Around these realities, some figures have reluctantly been forced out of office or resigned under pressure. To the last banging of their hand on the desk, they reach out for more handouts, for a lucrative contract to keep them raking it in even after they have been rejected. This week we have heard of new resignations from the Labour benches. From past knowledge we speculate that there are ulterior motives and generous step-ups for them as they keep their silence and their constituents happy, unless their reasons are clearly stated, such as a point of principle.
Daphne would have none of the lies and the charades. Of course, those hapless victims of her UV rays were livid. And so much did the fury and fuss expand in their sick minds that libel cases were no longer enough. Elimination. Removal. A punishment from hell.
What they did not understand is that it was not a matter of her dying or living but rather a matter of continuing in their rampage of Malta, our livelihoods and our future, against order and justice.
So, to today, the fight for justice go on. It is first and foremost the fight for justice for Daphne and her family. But beyond and around it is the fight for natural justice against evil. This fight for natural justice is the one that Daphne crusaded for. It will go on as long as evil and greed exist as the preferred mode of survival for the electorate. The fear of not having a politician in your pocket or of turning towards the ones you have been taught to hate. It is the smallness of bullying contractors and developers who need to be someone. It is the habit of the businessmen who need to prove themselves to their family and shareholders. It is the politician from nowhere who has ambitions way beyond their ability and competence.
All resort to their greedy and obnoxious means of getting what they want. This was a scourge on our reputation, on our character and values and was not representative of the true aspirations, achievements and history of the Maltese people. In each and every commentary and article, that was the objective. Not the personal attacks for themselves. It was for the bigger picture that was unfolding in an uncontrollable way before our very eyes and ruining the fabric around us.
Not many had the courage and the clear mind to pursue the investigations, the gossips and the mis-match of job with individual, of politically exposed person without integrity, of absence of duty by institutions that were failing.

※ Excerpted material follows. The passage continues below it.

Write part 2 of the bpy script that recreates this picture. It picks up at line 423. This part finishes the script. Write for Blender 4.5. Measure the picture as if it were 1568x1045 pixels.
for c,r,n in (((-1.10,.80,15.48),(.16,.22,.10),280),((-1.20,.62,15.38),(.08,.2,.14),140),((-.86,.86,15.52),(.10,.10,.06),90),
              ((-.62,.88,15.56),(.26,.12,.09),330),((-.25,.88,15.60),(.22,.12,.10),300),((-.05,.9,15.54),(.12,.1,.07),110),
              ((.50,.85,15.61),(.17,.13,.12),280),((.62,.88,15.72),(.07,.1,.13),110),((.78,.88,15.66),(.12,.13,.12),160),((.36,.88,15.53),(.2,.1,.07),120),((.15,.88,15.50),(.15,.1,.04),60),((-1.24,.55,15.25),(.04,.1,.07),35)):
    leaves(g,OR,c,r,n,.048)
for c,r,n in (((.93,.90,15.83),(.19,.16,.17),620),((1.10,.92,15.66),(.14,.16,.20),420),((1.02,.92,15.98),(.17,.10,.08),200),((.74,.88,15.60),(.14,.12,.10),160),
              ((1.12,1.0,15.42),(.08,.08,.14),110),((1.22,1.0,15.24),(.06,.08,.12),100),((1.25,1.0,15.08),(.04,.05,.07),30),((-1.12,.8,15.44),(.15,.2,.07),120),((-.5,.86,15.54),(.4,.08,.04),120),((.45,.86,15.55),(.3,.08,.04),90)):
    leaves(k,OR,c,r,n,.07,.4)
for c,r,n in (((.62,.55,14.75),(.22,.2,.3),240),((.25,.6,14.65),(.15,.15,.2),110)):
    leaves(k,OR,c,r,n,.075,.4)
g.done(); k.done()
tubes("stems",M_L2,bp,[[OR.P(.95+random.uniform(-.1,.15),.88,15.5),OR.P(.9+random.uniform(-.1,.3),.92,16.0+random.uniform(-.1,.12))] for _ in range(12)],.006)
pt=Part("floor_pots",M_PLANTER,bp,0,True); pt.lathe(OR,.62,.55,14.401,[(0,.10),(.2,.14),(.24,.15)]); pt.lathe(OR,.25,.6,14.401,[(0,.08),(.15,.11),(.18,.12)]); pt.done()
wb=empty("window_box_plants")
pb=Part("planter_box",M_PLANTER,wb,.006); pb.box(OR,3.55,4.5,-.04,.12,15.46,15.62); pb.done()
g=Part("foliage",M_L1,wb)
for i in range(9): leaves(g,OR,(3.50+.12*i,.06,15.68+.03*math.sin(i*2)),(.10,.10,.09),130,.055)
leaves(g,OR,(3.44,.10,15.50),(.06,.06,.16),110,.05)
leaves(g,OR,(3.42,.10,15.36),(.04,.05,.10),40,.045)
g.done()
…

On a daily basis new information was received and processed. New libel cases to answer to in court. Her son recalled from his post overseas with the diplomatic service. Not to mention the unrelenting insults and names she was called. You have to have a tough skin to do the job but that does mean you are not human.
This is what we now fight for. The end to the inhuman behaviour of a collective body that did not hold back from committing murder in order to sleep in their sin.
But their imagination did not serve them well. Not only did their sleep become more disturbed than ever, as observed by physical alteration, but the memorial in Valletta that was renewed each day afresh was like a repetitive nightmare that they kept waking from and continued to haunt them by the hour. The more they tried to wipe out the damn stain, the more it spread.
The only way in which they match her vigour is in the lack of fatigue on the part of members of the current and recent previous administration and their PR mechanisms to pursue the idea that they have matters under control because they can still give out land to hunters and developers, they can still wine and dine with spumante in Italy and jaunt to Dubai and Miami. The rest of it is hidden. Keith Schembri appears on the night of the full moon and Konrad Mizzi does a Houdini. Joseph Muscat is like stomach acid and Robert Abela like an alka-seltzer.
Still, it’s been 3 years since that fatal day. Our memory has not faded. We searched in our minds and hearts and formed a conscience. It is not yet common amongst society. Especially without Daphne to draw our attention to the wrong-doings and failings, we depend on our own intellect and the hard work of the Daphne Project, her family and lawyers, on Repubblika, Occupy Justice and the many foreign institutions that are able to grasp her truth and justice and restate it.
Although, in truth, by now, we as a country should have rejected the graft, the corruption, the fake and low standards around us and grown up a bit. Really, if she had not suffered the fate she did, she would still be there today with the same strong spirit and will and we would still be turning to Running Commentary on a daily basis, or more. And the steam would still be coming out of their ears.